Rua símbolo da Copa em SP é projeto de morador com ambições políticas

Vanessa Ruiz

Do UOL, em São Paulo

Chão de rua pintado é tradição no Brasil em época de Copa do Mundo. Mas os moradores de uma rua em especial, na zona Norte de São Paulo, resolveram usar a arte não só para impressionar os olhos ávidos por verde e amarelo, mas também para marcar posição em outra seara: a das manifestações por melhorias que tomam conta do país há um ano.

A decoração da rua Geraldo Alves de Carvalho, na divisa entre Freguesia do Ó e Pirituba, foi feita alternando bandeiras, figuras como Felipão, Neymar e o mascote Fuleco, e frases ou palavras que remetem a áreas em que o Brasil precisa melhorar, na visão dos moradores. Dentre elas, educação, moradia, saneamento básico, redução da violência. Algumas referências também foram feitas nos murais pintados em portões e muros. Há um em que Pelé aparece ao lado da frase: "30 bilhões? Só rindo, entende", parodiando a forma característica do "rei do futebol" falar.

O coordenador do projeto de pintura da rua, Valdir Pereira, revela que a ideia era colocar ainda mais referências políticas e sociais, mas ele acabou cedendo aos pedidos do tatuador Alessandro Franklin da Silva, 28 anos, vizinho e artista responsável pela execução dos desenhos, que não queria pender para o radicalismo ou agressividade.

"Nós resolvemos fazer desta forma porque aquilo que os manifestantes têm feito é um vandalismo que não atinge o rico. Só atinge a nós, pobres, quando queimam ônibus, fecham estação de trem", explica Alessandro, e Valdir emenda: "É a arte dele [Alessandro] que será divulgada através deste trabalho, então chegamos em um consenso e este é o resultado".

Em poucos minutos de conversa, fica claro que o grande motor de Valdir são as causas sociais, mais especificamente da região onde vive. Ele mora ali há mais de 20 anos e concorreu a vereador nas últimas eleições municipais pelo PRTB, "o partido do aerotrem", explica. "Não tive nenhum espaço na TV, mas foi bom para ver como as coisas funcionam. Em 2016, vou concorrer de novo, talvez pelo PMDB".

Participar da campanha em 2012 ensinou que é preciso dar passos menores primeiro. Por isso, ele está buscando o apoio da prefeitura de São Paulo para fundar uma associação dos moradores da Freguesia do Ó, com este nome ou outro. "A ideia já está amadurecida, mas preciso de um jeito de viabilizar isso oficialmente", explica.


Valdir, que tem 39 anos, pretende começar lutando pela revitalização de praças e quadras do bairro: "Temos duas quadras pequenas desativadas e algumas praças sem iluminação que só servem para ponto de droga", diz Valdir, esclarecendo em seguida que o objetivo é "arrumar ocupação para as crianças, tirando-as do caminho das drogas".

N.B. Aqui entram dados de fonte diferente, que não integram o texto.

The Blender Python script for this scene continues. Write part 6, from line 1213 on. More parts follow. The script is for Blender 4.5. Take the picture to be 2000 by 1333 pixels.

O trabalho coordenado por ele na rua Geraldo Alves de Carvalho, que fica a aproximadamente 15 quilômetros do centro de São Paulo, fez com que o local virasse ponto turístico e tema de um sem fim de reportagens no Brasil e em outros países, motivo de orgulho para ele, Alessandro e os moradores que colaboraram com mão-de-obra ou doando dinheiro e material: "Devia ter um concurso nacional para nós podermos ganhar!", graceja Alessandro.

Neste ano, boa parte do custo foi bancado por uma doação de material do projeto Google Ruas Pintadas, num valor estimado por Alessandro em R$ 3 mil, além dos cerca de R$ 1 mil gastos pelos moradores. Além deste prêmio de partida, a rua também foi escolhida a mais bem decorada por um concurso da subprefeitura Freguesia/Brasilândia, o que vai render um kit-churrasco a ser desfrutado no dia da final, em 13 de julho.

E se o Brasil não chegar até a última fase do Mundial? "Não tem problema, a gente vai fazer mesmo jeito. Se bobear, até monto umas barraquinhas de churrasco para vender a quem não for morador da rua e vier de fora. Aí, a gente já junta um dinheiro para a associação", diz Valdir, de olho no legado da sua Copa.